The first one definitely had a different purpose to serve. I'd gained a big following from Idol of people who were not all country-music listeners. I want to be a country artist in a country world with country fans. We had to figure out a way, even if they're not country-music fans, to make them country-music fans.

EW Cover Gal

You co-wrote several songs on this record, compared with only one the first time.
I'm so new at the writing game that I just wanted to see what I could do. I'm not sure if I could sit down and write a whole song by myself. A lot of people write throughout their lives and then if they get a record deal, they have material. I never thought I'd be in the position I'm in now. So I never tried to write.

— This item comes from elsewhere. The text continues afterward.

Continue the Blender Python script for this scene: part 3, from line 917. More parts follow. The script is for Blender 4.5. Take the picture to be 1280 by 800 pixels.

Have you ever had singing lessons?
Years ago I got together with a voice coach briefly and I hated it, because I felt like they tried to change things that, like, would make me me, you know? There's been a lot of growth over the past two years. I think I sound different now. I've gotten a lot more practice and everything's just gotten easier.

Like, notes that I could barely hit for the first album — like, ''Oh my gosh, this is gonna kill me'' — are a piece of cake now. We're on to new notes now that are way in the stratosphere. On [Carnival's] ''All-American Girl,'' the high note is the highest I've ever hit.

How do you prepare for all the scrutiny that'll surely be placed on you as you release your follow-up?
It's already been placed on me and the album. It's more annoying than anything. I've learned this, that haters wanna hate. You could sing a song perfectly, you could write the songs perfectly, and some people are absolutely going to hate you. I heard, like, on live shows, people thought I was lip-synching.

Which, I guess, hey, if they think it sounds that good that they think I'm lip-synching, I'll take it. Whatever. I know there's a certain point where I have to just be like, ''Forget it, I don't care.'' And I do care.

On Amazon.com, all these user reviews say...
''She's not country.'' [Makes raspberry noise and sticks her thumbs down] Okay, here's my thing: On Top 40 stations, nobody cares that you'll have Fergie next to 50 Cent. They're different. Why can't you have me next to somebody that's more traditional country? You can call me ''not country'' until your face is blue, but I sing country music.

Is it true that your label asked you to record pop versions of some of the country tracks on Some Hearts, like ''Before He Cheats,'' and you said no?
I didn't have to put my foot down, thank goodness. I hate it when country artists do that. You're listening to a song on one station and you turn it and you hear a different version? It's like, ''All right, it's not good enough for everybody this way, so let's change it to make it good enough.''

But Shania Twain recorded pop versions of all the songs on Up! and it made her a superstar.
I liked the original country version. On all the ones that she redid.